UK Biodiversity Action Plan
In response, in 1994 the UK government launched Biodiversity: the UK Action Plan, to implement the Convention signed in Rio. Among other things, it set out a priority list of habitats and species which were at risk in the UK, and set targets and action plans for their recovery.

As one of the most rapidly declining bird species in the UK, with only 6,500 lekking males, black grouse is a high priority for conservation, and is one of 26 bird species for which a UK Biodiversity Action Plan has been produced. The Game & Wildlife Conservation Trust and the RSPB have been designated Lead Partners for black grouse by the government, with Scottish Natural Heritage as the government contact point. Statutory and non-governmental organisations work together to achieve these targets, through a range of actions described elsewhere on this website. For more information about the UK BAP for black grouse, click here.

Country steering groups
Following a review in 2002, the UK steering group considered how best to deliver the UK BAP for black grouse. It is clear that restoring the black grouse population is complex, influenced by a range of factors and policies that affect different types of land-use.
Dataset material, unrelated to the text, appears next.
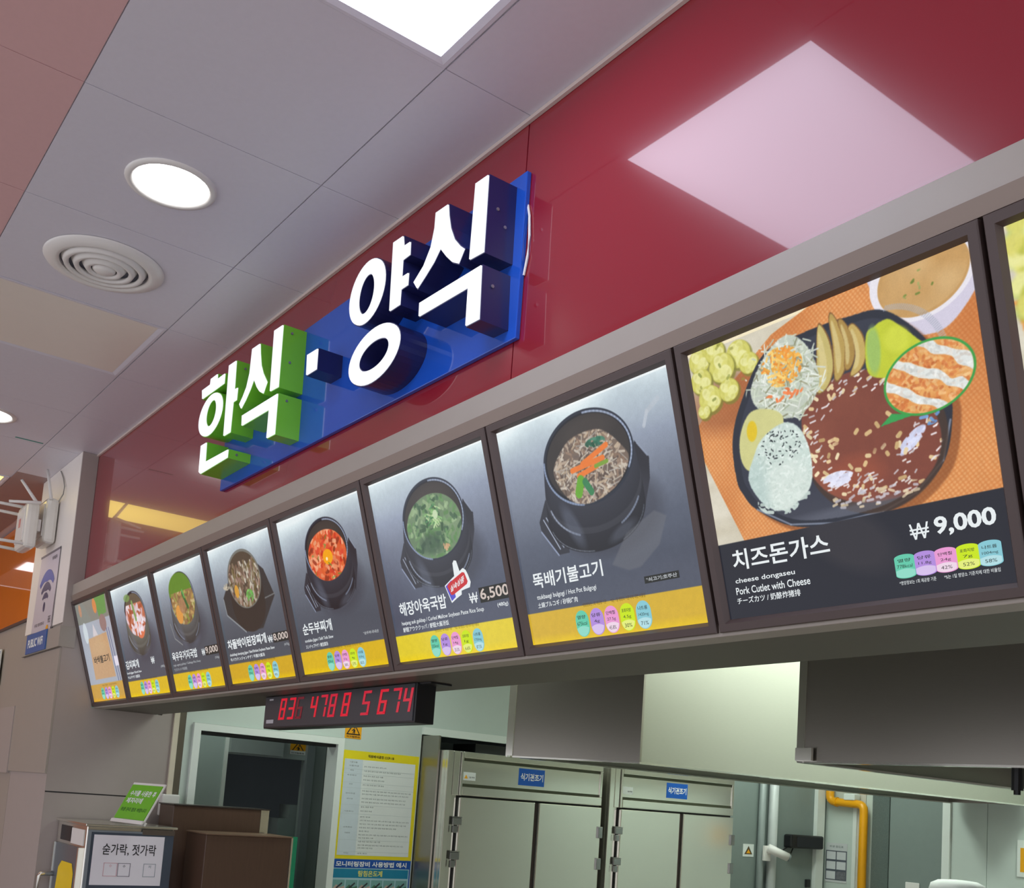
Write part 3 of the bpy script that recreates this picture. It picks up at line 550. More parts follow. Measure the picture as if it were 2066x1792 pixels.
# ------------------------------------------------------------------ the channel letter sign
BY = 1.312; FYL = 1.235
sign = thing('channel_letter_sign', (-2.77, BY, 1.04), 'blue sign board with thick white lit Korean letters on red wall', 'sign')
obj('board', MB().box(-3.65, -1.886, BY, WY - .0005, 1.040, 1.440), BLUE, sign, bevel=.002)
def ellp(cx, cz, rx, rz, n=40, sk=0): return [(cx + rx * math.cos(a) + sk * math.sin(a) * rz, cz + rz * math.sin(a)) for a in (2 * math.pi * k / n for k in range(n))]
def ccw(p):
    a = sum(p[i][0] * p[(i + 1) % len(p)][1] - p[(i + 1) % len(p)][0] * p[i][1] for i in range(len(p)))
    return p if a > 0 else p[::-1]
def letter(name, outline, hole, colr, screws=()):
    o = ccw(outline); m = MB(); f0 = lambda x, z: (x, FYL, z); f1 = lambda x, z: (x, BY, z)
    fm = MB(); ff = lambda x, z: (x, FYL - .004, z)
    def inset(p, d):
        n = len(p); out = []
        for i in range(n):
            a, b, c = Vector(p[i - 1]), Vector(p[i]), Vector(p[(i + 1) % n]); e1 = (b - a).normalized(); e2 = (c - b).normalized()
            n1 = Vector((-e1.y, e1.x)); n2 = Vector((-e2.y, e2.x)); bis = (n1 + n2); k = max(.35, bis.length_squared / 2); q = b + bis / bis.length * d / math.sqrt(k) if bis.length > 1e-6 else b
            out.append((q.x, q.y))
        return out
    if hole:
        h = ccw(hole); m.ring(o, h, f0, f1); fm.ring(inset(o, .0035), inset(h, -.0035), ff, f0)
    else:
        m.prism(o, f0, f1); fm.prism(inset(o, .0035), ff, f0)
    b = obj('channel_letter', m, colr, sign)
    obj('letter_face', fm, FACE, b)
    sm = MB()
    for x, y, z, nx in screws:
        sm.tube([(x, y, z), (x + .003 * nx, y, z)], .004, 8)
    if sm.v: obj('screw', sm, mat('screw_metal', (150, 150, 160), rough=.35, metal=.6), b)
# green word
letter('h', [(-3.7149, 1.4087), (-3.636, 1.4087), (-3.634, 1.4285), (-3.569, 1.4285), (-3.567, 1.4087), (-3.495, 1.4087), (-3.494, 1.3700), (-3.704, 1.3700)], None, GREEN)
letter('o', ellp(-3.600, 1.287, .113, .0765), ellp(-3.594, 1.291, .046, .0445), GREEN)
letter('a', [(-3.4655, 1.4275), (-3.3985, 1.4255), (-3.389, 1.3205), (-3.360, 1.3200), (-3.360, 1.2740), (-3.3886, 1.2744), (-3.3875, 1.1698), (-3.4488, 1.1704)], None, GREEN, [(-3.389, 1.262, 1.40, 1)])
letter('n', [(-3.664, 1.1905), (-3.6075, 1.1900), (-3.6000, 1.1180), (-3.3893, 1.1140), (-3.3894, 1.0830), (-3.640, 1.0800), (-3.6570, 1.0900)], None, GREEN, [(-3.389, 1.262, 1.10, 1)])
letter('s', [(-3.266, 1.4240), (-3.2005, 1.4220), (-3.190, 1.385), (-3.1734, 1.341), (-3.1499, 1.3075), (-3.1095, 1.2663), (-3.1340, 1.2320), (-3.165, 1.247), (-3.1930, 1.270), (-3.2248, 1.3060), (-3.2458, 1.2800), (-3.278, 1.252), (-3.3122, 1.230), (-3.3330, 1.2514), (-3.306, 1.273), (-3.2830, 1.298), (-3.268, 1.34)], None, GREEN)
letter('i', [(-3.0945, 1.4300), (-3.0255, 1.4270), (-3.0160, 1.2215), (-3.0811, 1.2245)], None, GREEN, [(-3.023, 1.262, 1.405, 1), (-3.020, 1.262, 1.31, 1)])
letter('g', [(-3.2970, 1.2060), (-3.0147, 1.2035), (-3.0085, 1.0700), (-3.0710, 1.0711), (-3.0735, 1.1640), (-3.2910, 1.1665)], None, GREEN, [(-3.0135, 1.262, 1.185, 1)])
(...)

These tend to be different in Scotland, Wales and England, and the power to achieve the targets is in the hands of a range of organisations, many of which operate in only one of these countries.
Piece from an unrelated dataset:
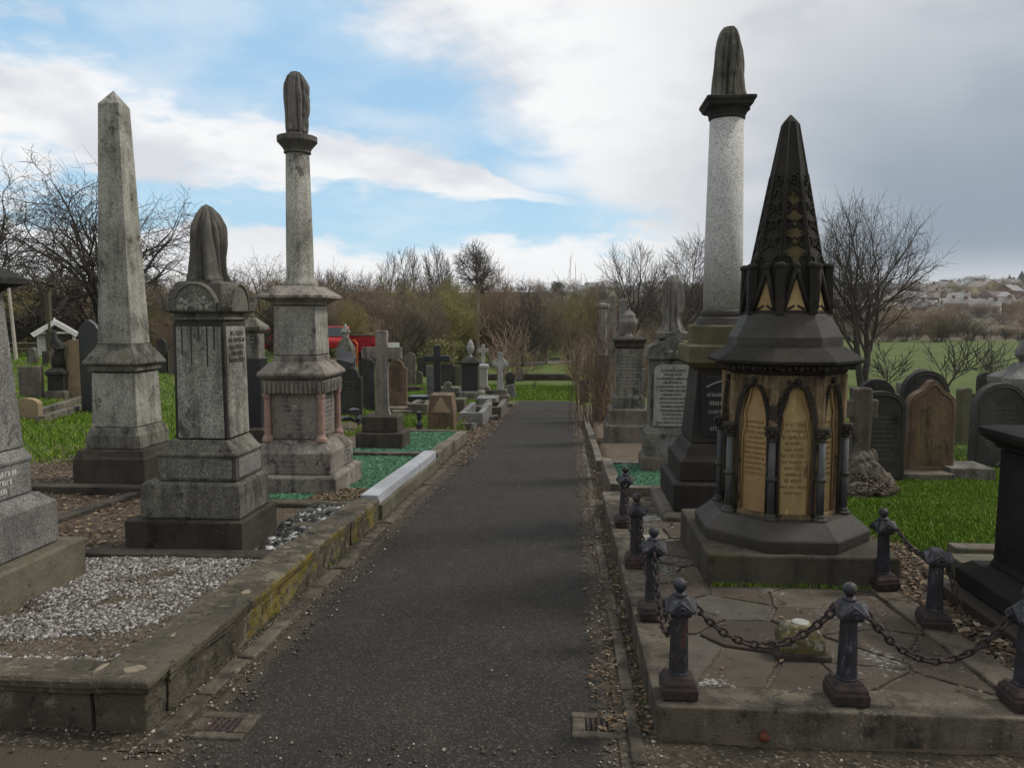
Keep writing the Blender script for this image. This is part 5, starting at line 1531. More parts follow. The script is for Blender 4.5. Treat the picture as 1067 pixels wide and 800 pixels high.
leaves('leaf_litter', 900, rect_sampler(-2.45, -1.97, 6.95, 7.6, .19), LEAF, 'rusty dead leaves heaped at the corner of the nearer green grave', seed=17, size=.04)

# stone cross
cross_thing(372, 415, 345, 468, PINKST, 'large pale stone latin cross on two dark steps left of the path', 369, 12.5, .05,
            ((50, 452, SANDD), (38, 435, SANDD)), flare=True, arm_h=12.5)
# headstones around it
headstone(402, 425, 375, 425, 'shoulder', BROWNST, 'brown round shouldered headstone just right of the stone cross', .13, .05, rows=9, lmat=LETTERD, plinth=.12)
headstone(354, 377, 383, 434, 'shoulder', BLACKS, 'dark headstone with rounded top behind the column monument', .14, .02, rows=8, lmat=LETTERF)
headstone(374, 390, 374, 426, 'low', BLACKS, 'black headstone behind the left arm of the stone cross', .14, .02)
headstone(421, 433, 367, 402, 'round', SAND, 'slim pale round topped stone behind the brown shouldered headstone', .14, .0)
headstone(429, 440, 387, 401, 'low', OLIVE, 'squat mossy stone left of the black cross', .2, .0)
headstone(444.5, 452, 381, 415, 'flat', GRANC, 'narrow blue grey slab behind the black cross', .12, .0)
headstone(457, 474, 379, 403, 'low', BLACKS, 'low dark headstone right behind the black cross', .15, .0, rows=5, lmat=LETTERF, rz=.06)
headstone(472, 483, 381, 403, 'flat', OLIVE, 'greenish flat topped headstone left of the urn topped black tomb', .15, .0, rows=5, lmat=LETTERD)
headstone(462, 470, 398, 411, 'low', SAND, 'tiny pale stone at the foot of the black cross', .15, .0)
headstone(527, 536, 388, 403, 'round', BLACKS, 'small dark round stone right of the pale celtic cross', .15, .0)
headstone(340, 352, 374, 404, 'low', BROWNST, 'brown headstone glimpsed right of the column pedestal', .15, .0)
cross_thing(441.5, 468, 360, 417, BLACKG, 'black polished granite latin cross', 374, 7.2, .0, ((14, 411, BLACKG),), arm_h=6)
cross_thing(512.5, 528.5, 367.5, 421, WHITEST, 'pale celtic cross with flared arms beside the path end', 379.5, 5.5, .0, ((19, 412, SAND), (14, 406, SAND)), celtic=True, arm_h=4)
# pedestal with cross
pc = P(503.5, 410); k = fwd(*pc) / F; t = empty('cross_pedestal', pc, 'white pedestal bearing a small latin cross behind the black urn tomb', 'cross')
Z = lambda py: T(503.5, py, pc.y).z - pc.z
mb = MB(); mb.square([(7 * k, -.1), (7 * k, Z(404)), (6 * k, Z(402))]); mb.build('base_step', SAND, t, .01)
mb = MB(); mb.square([(4.6 * k, Z(402.5)), (4.3 * k, Z(384)), (5.6 * k, Z(383)), (5.6 * k, Z(380.5)), (3 * k, Z(379))]); mb.build('pedestal', WHITEST, t, .01)
mb = MB(); mb.box(-1.6 * k, 1.6 * k, -.07, .07, Z(379.5), Z(359)); mb.box(-5.4 * k, 5.4 * k, -.068, .068, Z(367), Z(363)); mb.build('cross', WHITEST, t, .01)
# black tomb with white urn
pc = P(490.5, 416); k = fwd(*pc) / F; t = empty('urn_tomb', pc, 'black square tomb topped with a small white urn, beyond the black cross', 'monument')
Z = lambda py: T(490.5, py, pc.y).z - pc.z
mb = MB(); mb.square([(14 * k, -.1), (14 * k, Z(408)), (12 * k, Z(406.5))]); mb.build('base_step', GRAN2, t, .01)
mb = MB(); mb.square([(8.3 * k, Z(407)), (8.3 * k, Z(380))]); mb.build('die', BLACKG, t, .012)
mb = MB(); mb.square([(8.6 * k, Z(380.3)), (10 * k, Z(379)), (10 * k, Z(377)), (6 * k, Z(373)), (3 * k, Z(372))]); mb.build('cap', BLACKS, t, .01)
mb = MB(); urn_prof(mb, Z(372.4), Z(353) - Z(372.4), 4.0 * k); mb.build('urn', WHITEST, t, smooth_=True)
# brown block with pyramid relief
pc = P(459, 448, .0); k = fwd(*pc) / F; t = empty('carved_block', pc + Vector((0, 14 * k, 0)), 'squat tan sandstone block with triangular carved face beside the farther green grave', 'gravestone')
Z = lambda py: T(459, py, pc.y).z - pc.z
mb = MB(); mb.loft([[(-14 * k, -13 * k, -.1), (14 * k, -13 * k, -.1), (14 * k, 12 * k, -.1), (-14 * k, 12 * k, -.1)], [(-13.5 * k, -12.5 * k, Z(428)), (13.5 * k, -12.5 * k, Z(428)), (13.5 * k, 12 * k, Z(428)), (-13.5 * k, 12 * k, Z(428))], [(-11 * k, -10.5 * k, Z(412)), (11 * k, -10.5 * k, Z(412)), (11 * k, 11 * k, Z(411)), (-11 * k, 11 * k, Z(411))]])
mb.build('block', BROWNST, t, .01, rough=.004, cuts=2)
mb = MB(); mb.add([(-11 * k, -13.2 * k, Z(430)), (11 * k, -13.2 * k, Z(430)), (0, -11.2 * k, Z(413.5)), (-11 * k, -12 * k, Z(430)), (11 * k, -12 * k, Z(430)), (0, -10.2 * k, Z(413.5))], [(0, 1, 2), (5, 4, 3), (0, 2, 5, 3), (2, 1, 4, 5), (1, 0, 3, 4)]); mb.build('gable_relief', SANDT, t)
# black vase, black base, small kerb sets and ledgers
pc = P(437, 447, .05); k = fwd(*pc) / F; mb = MB(); mb.ngon([(3 * k, 0), (3.2 * k, 5 * k), (2.2 * k, 9 * k), (2.8 * k, 14 * k), (2.8 * k, 18 * k), (.5 * k, 19 * k)], 14)
o = mb.build('vase', BLACKG, None, loc=pc); tag(o, 'small black grave vase left of the tan carved block', 'vase')


def lowbox(px0, px1, pyt, pyb, mat, name, label, cat, depth=.5, h=0.0, hollow=False, tilt=0):
    pc = P((px0 + px1) / 2, pyb, h); w = (T(px1, pyb, pc.y).x - T(px0, pyb, pc.y).x) / 2; H = T((px0 + px1) / 2, pyt, pc.y).z - pc.z
    if hollow:
        t = empty(name, pc, label, cat)
        for (a, b, c, d) in ((-w, w, 0, .12), (-w, w, depth - .12, depth), (-w, -w + .12, .123, depth - .123), (w - .12, w, .123, depth - .123)):
            mb = MB(); mb.box(a, b, c, d, -.1 - .045 * c, H - .045 * c); mb.build('kerb_stone', mat, t, .01, rough=.005, cuts=2)
        return t
    mb = MB(); mb.box(-w, w, 0, depth, -.1, H); o = mb.build(name, mat, None, .012, loc=pc, rough=.005, cuts=2); o.rotation_euler = (0, tilt, 0)
    return tag(o, label, cat)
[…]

So, responsibility for delivery of the black grouse BAP now rests with steering groups in England, Scotland and Wales. Matters that are best co-ordinated at a UK level - such as co-ordinating monitoring and good practice, sharing information (such as through this website) and reporting on progress to government – are managed by a smaller group, comprising the lead partners and the government contact point, in conjunction with the convenors/chairs of each country steering group.